● TASK:
For every line in the records that has the word "parts", make a copy.

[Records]
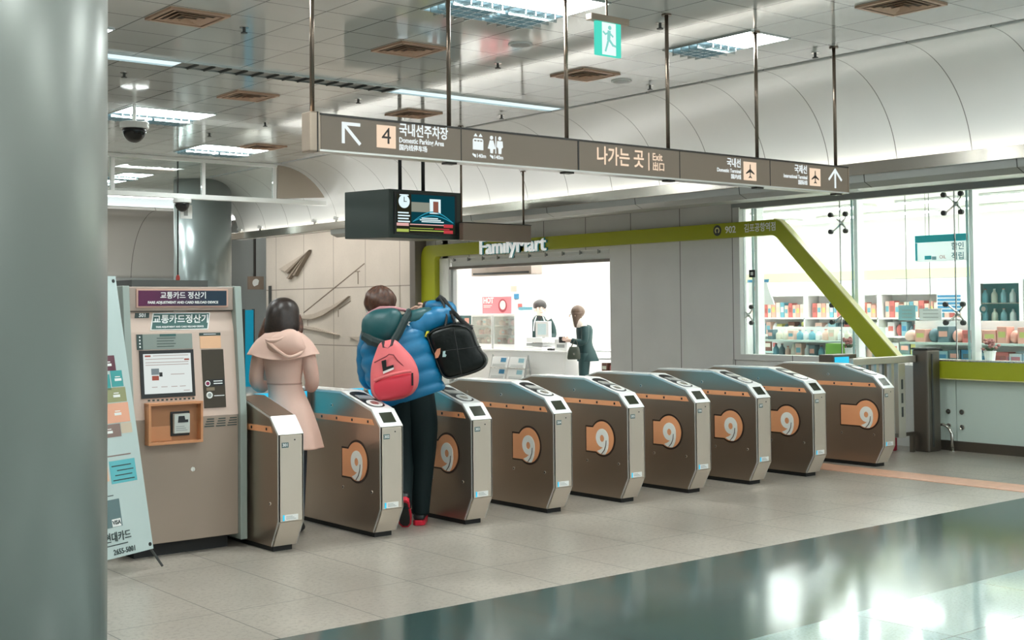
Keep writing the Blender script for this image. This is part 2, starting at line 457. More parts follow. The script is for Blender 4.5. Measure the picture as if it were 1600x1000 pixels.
# side outline (depth y, height z): low skirt, front face, screen facet, slope, flat top, and the same mirrored at the back
L = 1.66
half = [(0.087, 0.035), (0.0, 0.196), (0.0, 0.732), (0.105, 0.839), (0.497, 0.944)]
prof = half + [(L - y, z) for y, z in half[::-1]]
def inset(pr, d):
    n = len(pr); out = []
    for i in range(n):
        p0, p1, p2 = Vector(pr[i - 1]), Vector(pr[i]), Vector(pr[(i + 1) % n])
        e1, e2 = (p1 - p0).normalized(), (p2 - p1).normalized()
        n1, n2 = Vector((e1.y, -e1.x)), Vector((e2.y, -e2.x))
        b = (n1 + n2).normalized(); k = d / max(0.3, b.dot(n1))
        out.append(tuple(p1 + b * k))
    return out
def make_emblem(t, cy_):
    """emblem on the left flank: black rim, orange plate, white 9 (y grows away from the front)"""
    w = W / 2; cz_, r = 0.484, 0.130
    def plate(r, yl, z0, z1):
        a0 = math.asin((z1 - cz_) / r); a1 = math.asin((cz_ - z0) / r); n = 40
        pts = []
        for k in range(n + 1):
            a = (PI - a0) - (2 * PI - a0 - a1) * k / n
            pts.append((cy_ - r * math.cos(a), cz_ + r * math.sin(a)))
        return pts + [(yl, z0), (yl, z1)]
    mb = MB(); mb.prism(plate(r + 0.015, 0.484, 0.363, 0.573), 'x', -w - 0.003, -w + 0.001)
    em = mb.build('emblem', M['emblem_black'], t, local=True)
    mb = MB(); mb.prism(plate(r, 0.472, 0.375, 0.561), 'x', -w - 0.0055, -w - 0.002)
    mb.build('emblem_plate', M['orange'], em, local=True)
    def Q(x, y): return (cy_ - (x - 495) * 0.00122, cz_ - (y - 508) * 0.00108)
    mb = MB(); n = 40
    outer = [Q(496 + 59 * math.cos(2 * PI * k / n), 507 + 67 * math.sin(2 * PI * k / n)) for k in range(n)]
    innr = [Q(494 + 20 * math.cos(2 * PI * k / n), 510 + 25 * math.sin(2 * PI * k / n)) for k in range(n)]
    xf, xb = -w - 0.008, -w - 0.005
    vs = [(xf, *p) for p in outer] + [(xf, *p) for p in innr] + [(xb, *p) for p in outer] + [(xb, *p) for p in innr]
    fs = []
    for i in range(n):
        j = (i + 1) % n
        fs += [(i, j, n + j, n + i), (i, 2 * n + i, 2 * n + j, j), (n + i, n + j, 3 * n + j, 3 * n + i)]
    mb.add(vs, fs)
    mb.build('digit_ring', M['emblem_white'], em, local=True)
    tail = [Q(*p) for p in ((555, 505), (556, 540), (549, 578), (537, 604), (522, 624), (500, 625), (470, 618), (447, 604), (476, 592), (500, 575), (516, 552), (525, 530), (528, 505))]
    mb = MB(); mb.prism(tail, 'x', -w - 0.0082, -w - 0.005); mb.build('digit_tail', M['emblem_white'], em, local=True)
    slit = [Q(*p) for p in ((531, 522), (526, 560), (512, 592), (486, 622), (493, 623), (519, 595), (533, 561), (537, 522))]
    mb = MB(); mb.prism(slit, 'x', -w - 0.0088, -w - 0.005); mb.build('digit_slit', M['steel_dark'], em, local=True)
    return em

def make_gate():
    t = thing('ticket_gate', 'x', 'ticket gate', (0, 0, 0), 0, 'ticket gates standing in a row')
    w = W / 2
    mb = MB(); mb.prism(inset(prof, 0.004), 'x', -w + 0.006, w - 0.006)
    mb.build('body', M['steel'], t, local=True)
    # rounded metal skins left and right
    mb = MB(); mb.prism(prof, 'x', -w, -w + 0.012); mb.build('side_panel', M['steel'], t, local=True)
    mb = MB(); mb.prism(prof, 'x', w - 0.012, w); mb.build('side_panel', M['steel'], t, local=True)
    # bright edge trim following the outline on both sides
    for s in (-1, 1):
        mb = MB()
        path = [half[0], half[1], half[2], half[3], half[4], (L - 0.497, 0.944), (L - 0.105, 0.839), (L, 0.732), (L, 0.196), (L - 0.087, 0.035)]
        inn = inset(prof, 0.012)[:10]
        n = len(path)
        for i in range(n - 1):
            xa, xb = sorted((s * (w + 0.002), s * (w - 0.009)))
            quad = [path[i], path[i + 1], inn[i + 1], inn[i]]
            out = [(y + 0.0, z + 0.0) for y, z in quad]
            mb.prism(out, 'x', xa, xb)
        mb.build('edge_trim', M['steel_edge'], t, local=True)
    # front face, lower skirt
    MB().box(-w + 0.0095, w - 0.0095, -0.004, 0.02, 0.196, 0.726).build('front_panel', M['steel_front'], t, local=True, bevel=0.002)
    mb = MB(); mb.prism([(-0.004, 0.194), (0.083, 0.036), (0.10, 0.036), (0.02, 0.194)], 'x', -w + 0.0095, w - 0.0095)
    mb.build('front_skirt', M['steel_front'], t, local=True)
    MB().box(-w + 0.02, w - 0.02, 0.11, L - 0.11, 0.0, 0.037).build('plinth', M['black_soft'], t, local=True)
    # screen facet
    d = Vector((0, 0.105, 0.107)).normalized(); nrm = Vector((0, -d.z, d.y))
    mid = Vector((0, 0.0525, 0.7855))
    mb = MB(); mb.obox(mid, (1, 0, 0), d, nrm, w + 0.001, 0.076, 0.004)
    fr = mb.build('screen_housing', M['white_gloss'], t, local=True, bevel=0.002)
    mb = MB(); mb.obox(mid + nrm * 0.004, (1, 0, 0), d, nrm, 0.050, 0.043, 0.0025)
    mb.build('screen', M['screen_dark'], fr, local=True)
    # sloping reader top
    d2 = Vector((0, 0.392, 0.105)).normalized(); n2 = Vector((0, -d2.z, d2.y))
    mid2 = Vector((0, 0.301, 0.8915))
    mb = MB(); mb.obox(mid2, (1, 0, 0), d2, n2, w - 0.004, 0.204, 0.004)
    rd = mb.build('reader_top', M['white_gloss'], t, local=True, bevel=0.003)
    # dark slot with rounded ends and pale card disc
    def cap(cyy, hw, hl):
        pts = []
        for k in range(13): a = PI * k / 12; pts.append((hw * math.cos(a), cyy + hl + hw * 0.9 * math.sin(a)))
        for k in range(13): a = PI + PI * k / 12; pts.append((hw * math.cos(a), cyy - hl + hw * 0.9 * math.sin(a)))
        return pts
    def on_slope(pts, h): return [mid2 + Vector((1, 0, 0)) * a + d2 * b + n2 * h for a, b in pts]
    def slab(pts, h0, h1):
        mb = MB(); n = len(pts)
        return mb.add(on_slope(pts, h0) + on_slope(pts, h1), [list(range(n))[::-1], list(range(n, 2 * n))] + [(i, (i + 1) % n, n + (i + 1) % n, n + i) for i in range(n)])
    slab(cap(0.0, 0.062, 0.115), 0.003, 0.0055).build('slot', M['black'], rd, local=True)
    slab([(0.052 * math.cos(2 * PI * k / 28), -0.095 + 0.066 * math.sin(2 * PI * k / 28)) for k in range(28)], 0.005, 0.010).build('card_disc', M['white_gloss'], rd, local=True)
    slab([(0.030 * math.cos(2 * PI * k / 24), -0.095 + 0.036 * math.sin(2 * PI * k / 24)) for k in range(24)], 0.009, 0.0112).build('card_mark', M['steel_light'], rd, local=True)
    slab([(-0.045, 0.02), (0.045, -0.02), (0.045, 0.055), (-0.045, 0.085)], 0.005, 0.012).build('ticket_guide', M['steel_edge'], rd, local=True)
    # flat top plate
    MB().box(-w + 0.004, w - 0.004, 0.497, L - 0.497, 0.940, 0.948).build('top_plate', M['white_gloss'], t, local=True)
    # orange stripe with sensors on each side
    for s in (-1, 1):
        x0, x1 = sorted((s * (w + 0.0005), s * (w + 0.004)))
        mb = MB(); mb.prism([(0.074, 0.741), (0.100, 0.779), (L - 0.100, 0.779), (L - 0.074, 0.741)], 'x', x0, x1)
        st = mb.build('stripe', M['orange'], t, local=True)
        for k in range(7):
            y = 0.147 + 0.199 * k
            a, b = sorted((s * (w + 0.0035), s * (w + 0.006)))
            MB().box(a, b, y - 0.008, y + 0.008, 0.752, 0.769).build('sensor', M['black'], st, local=True)
        # added unseen band, glowing so the neighbouring gate's flank mirrors blue
        if s == 1:
            mb = MB(); mb.prism([(0.30, 0.79), (0.30, 0.875), (0.52, 0.934), (1.14, 0.934), (1.36, 0.875), (1.36, 0.79)], 'x', w + 0.0005, w + 0.003)
            mb.build('added_blue_band', M['blue_panel'], t, local=True)
    make_emblem(t, 0.288)
    # screws
    for y, z in ((0.468, 0.297), (0.108, 0.299), (0.615, 0.845), (L - 0.468, 0.297), (L - 0.108, 0.299), (L - 0.615, 0.845)):
        mb = MB(); mb.cyl((-w - 0.004, y, z), (-w + 0.002, y, z), 0.011, seg=10); mb.build('lock', M['steel_light'], t, local=True)
        mb = MB(); mb.cyl((-w - 0.0055, y, z), (-w - 0.003, y, z), 0.006, seg=8); mb.build('keyhole', M['black'], t, local=True)
    # number plate and sticker
    MB().box(-0.066, -0.020, -0.0065, -0.004, 0.652, 0.684).build('number_plate', mat('number_plate', (0.10, 0.17, 0.17), 0.4), t, local=True)
    MB().box(0.020, 0.028, -0.0065, -0.004, 0.694, 0.702).build('pilot_lamp', M['black'], t, local=True)
    stk = MB().box(-0.048, 0.046, -0.0062, -0.004, 0.202, 0.238).build('sticker', M['white_gloss'], t, local=True)
    MB().box(-0.060, -0.049, -0.0062, -0.004, 0.202, 0.238).build('sticker_edge', M['blue_panel'], stk, local=True)
    for k in range(3):
        MB().box(-0.038, 0.030 - 0.012 * k, -0.0070, -0.0060, 0.211 + k * 0.008, 0.214 + k * 0.008).build('sticker_line', M['grey'], stk, local=True)
    return t

gate_labels = [
    'brushed steel ticket gate beside the card machine, its front blank and closest to the machine',
    'ticket gate standing left of the man in the blue jacket, right beside the pink coat',
    'ticket gate directly right of the man in the blue jacket, half hidden by his legs',
    'ticket gate two places right of the man in the blue jacket, below the black bag',
    'fifth ticket gate from the card machine, just below the shop customer',
    'sixth ticket gate from the card machine, right in front of the metal wall panels',
    'seventh ticket gate from the card machine, below the left end of the shop window',
    'second last ticket gate of the row, beside the orange floor strip',
    'last ticket gate of the row, next to the railing at the wide aisle']
g0 = make_gate()
gates = []
def gx(i): return (i - 1) * SP if i < 9 else 7 * SP + S9
for i in range(1, 10):
    g = g0 if i == 1 else copy_tree(g0)
    g.location = (gx(i) - W / 2, 0, 0)
    g['label'] = gate_labels[i - 1]
    gates.append(g)
for i, g in enumerate(gates):
    txt('30%d' % (i + 1), 0.026, (-0.043, -0.0072, 0.668), (1, 0, 0), (0, 0, 1), M['white'], g, local=True, bold=0.0006)
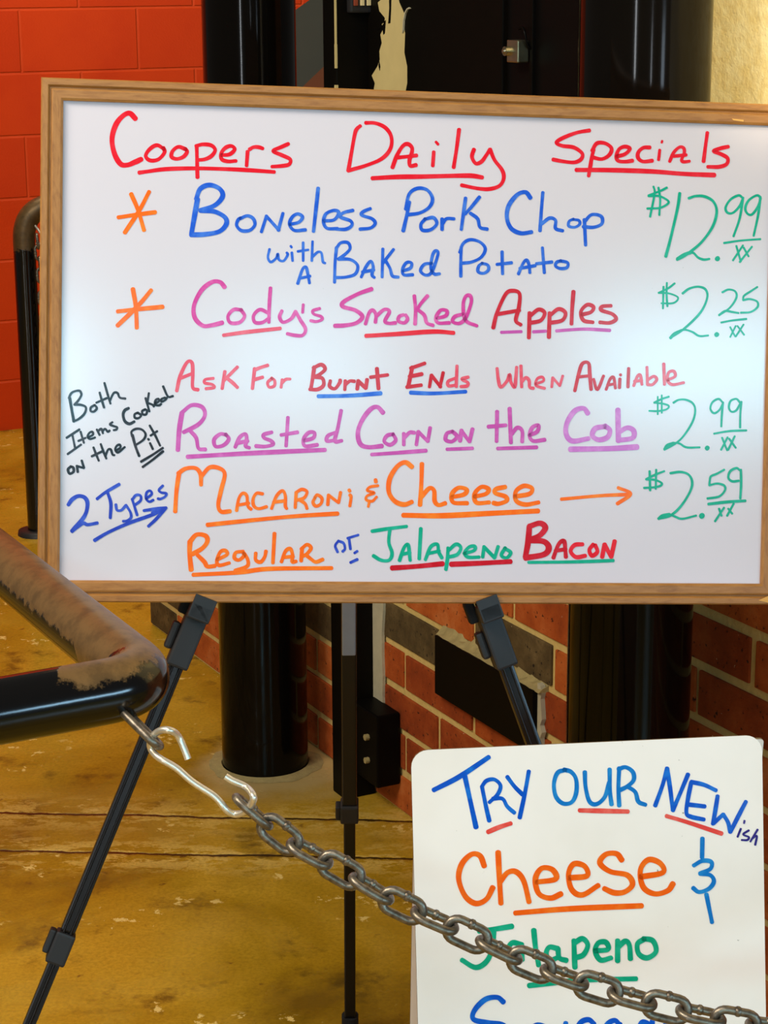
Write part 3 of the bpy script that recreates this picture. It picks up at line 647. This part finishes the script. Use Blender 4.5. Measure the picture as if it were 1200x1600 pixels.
write(board, BP, 'orchid pink lettering of the roasted corn line', [
 ('c8','orchid',15,"19:68,265 56,340 50,428;16:70,262 110,232 155,240 168,275 140,315 75,350;105,345 130,375 140,420 170,425;262,362 235,358 208,382 215,412 250,406 272,380 258,358;300,415 320,372 345,358 350,385 345,410 362,418;310,397 355,388;460,350 425,360 427,375 455,387 465,403 430,412 390,410;530,285 522,410;500,362 572,350;600,387 640,375 645,352 620,352 598,380 605,410 658,405;735,352 705,365 700,388 735,385;762,255 748,330 735,388 765,387;18:92,457 300,445 500,435 692,427;18:945,265 920,240 890,250 855,295 835,350 845,400 880,415 940,410;990,358 962,365 950,390 975,405 1000,385 988,358;1035,355 1035,405;1035,377 1060,352 1082,352;1090,405 1098,347;1098,347 1140,390;1140,390 1150,330;895,447 1000,440 1132,430"),
 ('c9','orchid',14,"222,317 200,325 195,350 220,357 240,337 222,317;252,355 258,312;258,314 290,358;290,358 302,307;12:200,388 302,384;400,237 398,357;365,298 435,292;450,225 455,362;455,332 480,302 500,315 500,358;530,332 560,317 565,292 540,302 530,335 545,355 590,350;402,385 558,380"),
 ('c9','lilac',18,"762,245 745,225 710,235 680,280 675,325 700,355 765,345;830,297 792,305 780,333 805,350 840,340 850,312 830,295;882,230 884,355;885,320 920,302 945,315 940,343 885,352;20:692,388 850,385 958,379")])
write(board, BP, 'orange lettering of the macaroni line', [
 ('c11','orange',15,"20:77,290 84,180 97,92;19:92,97 130,72 180,70 205,100 208,155;19:208,115 250,67 300,70 328,100 310,180 295,255 310,290 355,288;388,285 400,222 420,197 440,210 445,260 462,278;395,257 450,247;520,200 490,197 472,225 475,260 500,275 540,265;565,275 590,212 620,184 635,210 635,260 642,275;575,242 635,235;685,270 690,192;690,192 720,177 745,190 730,220 695,232;710,232 735,250 745,275;785,220 775,243 790,262 815,250 820,222 797,205 785,218;850,255 854,205;855,207 905,245;905,245 915,192;962,205 968,217 962,262;958,180 962,187;16:1092,128 1094,140;13:1105,158 1065,165 1050,183 1085,195 1050,210 1045,230 1075,237 1098,215;13:1062,235 1055,265;19:240,357 500,330 700,312 900,300"),
 ('c12','orange',15,"16:345,47 320,30 290,45 262,90 258,140 280,175 315,188 345,178;382,35 380,110 375,190;378,162 410,127 428,137 430,175 445,190 470,183;495,160 540,150 550,132 520,125 495,148 500,180 552,183;580,158 622,148 632,130 605,122 580,148 587,181 635,180;695,122 660,130 657,145 695,158 700,174 670,185 650,182;730,158 785,148 795,127 765,118 735,138 735,173 770,188 820,180;18:312,228 450,230 620,222 818,212")])
write(board, BP, 'orange arrow pointing to the price', [('c12','orange',12,"905,168 1050,155 1165,150;1118,125 1165,148 1115,185")])
write(board, BP, 'lowest line of lettering in orange, blue, teal and red', [
 ('c11','orange',17,"23:158,585 150,500 152,442;21:152,442 185,407 230,412 240,440 215,475 165,505;20:190,510 225,545 240,568 278,565;290,533 340,507 330,487 305,495 288,538 300,562 352,550;422,492 385,497 377,525 400,535 425,515 425,500 445,535 440,568 380,588;485,500 485,535 510,545 530,520 537,490;580,400 572,550;615,545 635,492 660,478 672,510 670,543 690,542;622,522 675,517;715,540 720,475;715,480 745,457 765,475 745,503 725,515;740,510 765,530 790,545 825,532;20:168,610 400,598 550,580 870,576"),
 ('c11','indigo',12,"905,437 888,463 900,495;908,440 930,450 937,478 925,492;958,430 965,480;950,425 1005,408;985,500 1000,490;14:965,548 1000,532"),
 ('c12','teal',12,"195,288 260,278 325,270;262,280 258,330 270,370 260,396 230,397 200,380;298,398 315,350 330,338 335,370 338,398;305,375 338,368;378,278 372,392;395,395 415,347 440,337 445,365 457,388;405,372 448,362;480,350 478,390 472,432;480,362 510,337 528,350 515,375 482,385;540,372 578,360 580,345 560,347 543,368 555,385 597,385;610,385 615,345;615,347 655,388;655,388 668,345;695,350 680,378 700,388 715,368 692,352"),
 ('c12','darkred',14,"17:270,426 360,420 460,410;17:492,412 600,408 715,402")])
write(board, BP, 'red lettering with teal underline ending the lowest line', [
 ('c12','darkred',14,"19:785,270 780,330 770,385;19:785,270 825,258 845,275 825,303 790,320;20:790,322 840,327 858,350 840,375 770,388;875,388 895,337 915,325 920,360 922,385;882,362 922,355"),
 ('c12','red',14,"985,337 955,340 940,363 960,385 995,380;1025,338 1010,358 1020,380 1040,365 1032,340;1058,385 1067,337;1067,337 1092,385;1092,385 1105,325"), ('c12','teal',11,"782,405 950,403 1100,398")])
write(board, BP, 'slanting black note at the left edge', [
 ('c10','black',19,"24:108,240 125,340 145,448;100,240 120,200 150,180 195,175 212,210 185,260 150,300;150,300 205,300 252,322 240,378 190,425 145,447;330,302 297,325 297,357 325,360 350,330 332,302;375,190 395,260 415,325;345,282 440,240;418,105 445,200 472,290;465,270 500,197 535,195 555,235 605,245;80,595 195,520;130,560 155,680;90,740 210,655;205,540 235,640;185,623 250,595;275,590 315,567 310,542 285,550 268,583 290,605 335,592;350,520 375,570;360,537 390,515 405,555;403,533 425,515 447,540 465,530;490,455 468,475 500,490 530,500 525,520 500,527;24:635,330 600,350 585,390 600,445 640,470 685,450;712,372 688,385 690,415 720,420 745,395 715,370;778,343 755,357 762,385 790,385 798,352 780,340;785,240 820,360;815,195 800,290;810,285 848,300 860,315;870,290 905,267 900,247 875,260 870,298 905,305 925,292;960,235 927,250 930,272 960,258 975,238;942,135 985,225 1030,222;22:120,850 93,878 108,915 142,897 140,862 115,850;20:180,900 172,845;20:172,847 235,865;20:235,862 215,797;320,680 345,745 368,800;305,760 400,715;385,650 410,720 435,780;425,760 450,702 475,700 490,743 507,750;520,710 560,682 555,657 530,665 515,698 540,725 600,677;22:668,570 695,670 728,757;665,580 660,540 700,515 750,520 785,560 770,608 715,648 695,655;825,642 850,695;808,605 814,611;822,485 870,570 915,665;830,575 890,535;20:745,808 850,745 940,685;20:760,855 850,790 942,715")])
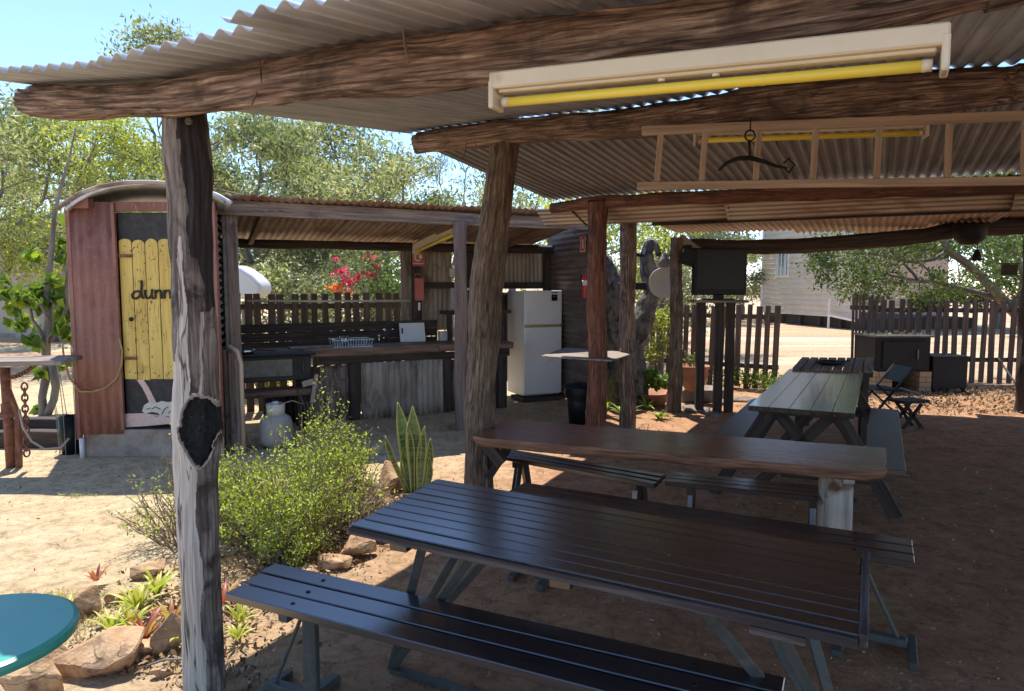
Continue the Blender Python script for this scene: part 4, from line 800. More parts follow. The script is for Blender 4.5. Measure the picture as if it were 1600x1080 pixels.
mb=MB(); mb.lathe([(0,0),(.02,0),(.016,.035),(0,.035)],K(3.28,1.0,ctop+.165),12); mb.build('cap',M['whiteplastic'],bt,smooth=True)
mw=thing('microwave','white framed microwave oven on the shelf behind the leaning post','microwave',tuple(K(3.17,1.45,1.26)))
mb=MB(); mb.box(K(3.17,1.45,1.415),(.60,.34,.30),rot=KM); mb.build('cabinet',M['white'],mw,bevel=.008)
mb=MB(); mb.box(K(3.11,1.275,1.418),(.42,.014,.235),rot=KM); mb.build('door_glass',M['blackgloss'],mw,bevel=.004)
mb=MB(); mb.box(K(3.40,1.275,1.418),(.11,.012,.24),rot=KM); mb.build('control_panel',M['whiteplastic'],mw,bevel=.003)
fr=thing('refrigerator','white two door refrigerator against the dark iron wall','refrigerator',tuple(K(4.0,1.2)))
u0,u1,nf=3.74,4.32,1.10; uc=(u0+u1)/2
mb=MB(); mb.box(K(uc,nf+.30,.80),(u1-u0-.006,.52,1.44),rot=KM); mb.build('cabinet',M['white'],fr,bevel=.012,seg=2)
mb=MB(); mb.box(K(uc,nf+.015,.565),(u1-u0,.05,.93),rot=KM); mb.build('lower_door',M['white'],fr,bevel=.012,seg=3)
mb=MB(); mb.box(K(uc,nf+.015,1.295),(u1-u0,.05,.47),rot=KM); mb.build('freezer_door',M['white'],fr,bevel=.012,seg=3)
for z in(1.045,): mb=MB(); mb.box(K(uc,nf-.012,z),(u1-u0-.01,.012,.022),rot=KM); mb.build('trim_strip',M['gold'],fr)
mb=MB(); mb.box(K(4.20,nf-.0115,1.43),(.09,.004,.085),rot=KM); mb.box(K(4.20,nf-.0135,1.44),(.07,.002,.03),rot=KM); mb.build('sticker',M['plasticblack'],fr)
mb=MB(); mb.box(K(4.20,nf-.015,1.445),(.05,.002,.014),rot=KM); mb.box(K(4.20,nf-.0115,1.50),(.09,.004,.014),rot=KM); mb.build('brand_strip',M['steel'],fr)
for z_ in(.86,1.16): mb=MB(); mb.box(K(u0+.045,nf-.028,z_),(.022,.022,.20),rot=KM); mb.build('handle',M['whiteplastic'],fr,bevel=.005)
for u in(u0+.05,u1-.05): mb=MB(); mb.lathe([(0,0),(.02,0),(.02,.09),(0,.09)],K(u,nf+.08,0),10); mb.build('foot',M['black'],fr)
mb=MB(); mb.box(K(uc,nf+.15,.04),(.66,.4,.05),rot=KM); tag(mb.build('pallet',M['darkwood'],bevel=.004),'low dark timber pallet under the refrigerator','pallet')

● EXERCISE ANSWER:
Keep writing the Blender script for this image. This is part 2, starting at line 457. More parts follow. The script is for Blender 4.5. Measure the picture as if it were 1600x1000 pixels.
Continue the Blender Python script for this scene: part 4, from line 800. More parts follow. The script is for Blender 4.5. Measure the picture as if it were 1600x1080 pixels.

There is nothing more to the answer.